Par ailleurs le terme « juif » désigne ici suivant l'usage qui domine aujourd'hui ceux qui se reconnaissent et s’identifient comme tels, et non selon l'usage antisémite du terme - qui est aussi son usage sioniste - tous ceux qui ont des ancêtres juifs plus ou moins lointains. Mais dans notre fluide postmodernité, si des individus d'origine juive se détachent de leur communauté par rejet du sionisme, il y a bien davantage de néophytes paradoxaux du judaïsme qui veulent s’y agréger par intérêt, et qui utilisent le zèle pro-sioniste pour ce faire, de Biden à Macron et du RN aux néo-nazis ukrainiens.
GQ, 27 mai 2024, relu le 24 mars 2025
PS La cause du niveau culturel et scolaire élevé des juifs, toutes choses égales par ailleurs, réside dans des caractéristiques historiques propre au judaïsme qui ont conduit à valoriser et à favoriser sur plusieurs générations le travail intellectuel et artistique et ceux qui y excellent, de manière à créer des lignées de savants et d'artistes, et aussi dans les bonnes pratiques éducatives qui régnaient dans les communautés juives. Mais l'hégémonie de la vulgarité sioniste et son effet de meute compromet aujourd'hui la poursuite à l'avenir de cette excellence intellectuelle et culturelle qui fut propre au judaïsme pendant si longtemps.

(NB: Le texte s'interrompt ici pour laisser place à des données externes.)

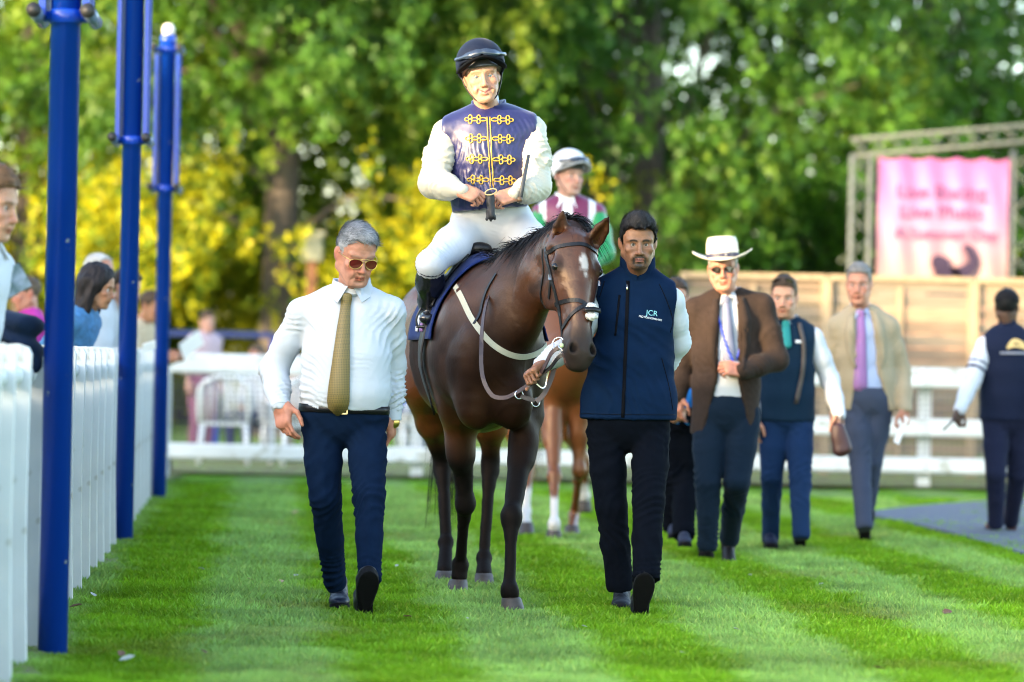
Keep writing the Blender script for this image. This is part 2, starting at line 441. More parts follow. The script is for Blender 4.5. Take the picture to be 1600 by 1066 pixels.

PPS Une réaction à cet article qu'on peut voir dans les commentaires me reproche de sous estimer l'action délibérée de la communauté juive pour influencer la politique des pays où elle est implantée. On lira ma réponse ci-dessous, mais qu'on se pose la question : qu'est ce qu'une communauté? si ce n'est un groupe organisé pour l'influence et l'entraide ? et si les "goyim" n'ont pas d'influence et ne s'entraident pas, c'est tout simplement parce qu'ils ne forment pas une communauté.